The research suggests hydrogen-rich crystals of apatite seen in many rock samples from the moon could have formed in environments not as rich with water as generally considered.

"The mineral apatite is the most widely used method for estimating the amount of water in lunar rocks, but it cannot be trusted," says Professor Jeremy Boyce, lead researcher of UCLA Department of Earth, Planetary and Space Sciences. "Our new results show that there is not as much water in lunar magma as apatite would have us believe."

A 2010 finding of apatite with high hydrogen levels inside lunar rocks led scientist to reconsider the long-held belief that our moon has almost no water in its makeup and they began to search for more evidence of water in the moon's past.

Analysis of a small amount of apatite was considered useful in estimating the water content level of a large percentage of lunar magma, they thought, but Boyce, in his study, suggests apatite may be deceptive as an indicator.
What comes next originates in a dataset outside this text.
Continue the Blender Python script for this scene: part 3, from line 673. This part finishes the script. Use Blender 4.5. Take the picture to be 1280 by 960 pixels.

Its water content may be the result of a peculiarity in the process of crystallization and not because of the water content of its surrounding environment, Boyce says.

Apatite forming during the cooling of lunar magma can incorporate hydrogen in its crystal structure, but only if chlorine and fluorine, apatite's preferred crystal building blocks, have been exhausted.

"Early-forming apatite is so fluorine-rich that it vacuums all the fluorine out of the magma, followed by chlorine," Boyce says. "Apatite that forms later doesn't see any fluorine or chlorine and becomes hydrogen-rich because it has no choice."

As a result, much of the apatite in lunar rocks does not accurately mirror the water content in the original magma.

While most lunar samples are actually dry and mostly devoid of water, apatite crystals rich in hydrogen present in many moon rock has been something of a scientific paradox.

"We had 40 years of believing in a dry moon, and now we have some evidence that the old dry model of the moon wasn't perfect," Boyce says. "However, we need to be cautious and look carefully at each piece of evidence before we decide that rocks on the moon are as wet as those on Earth."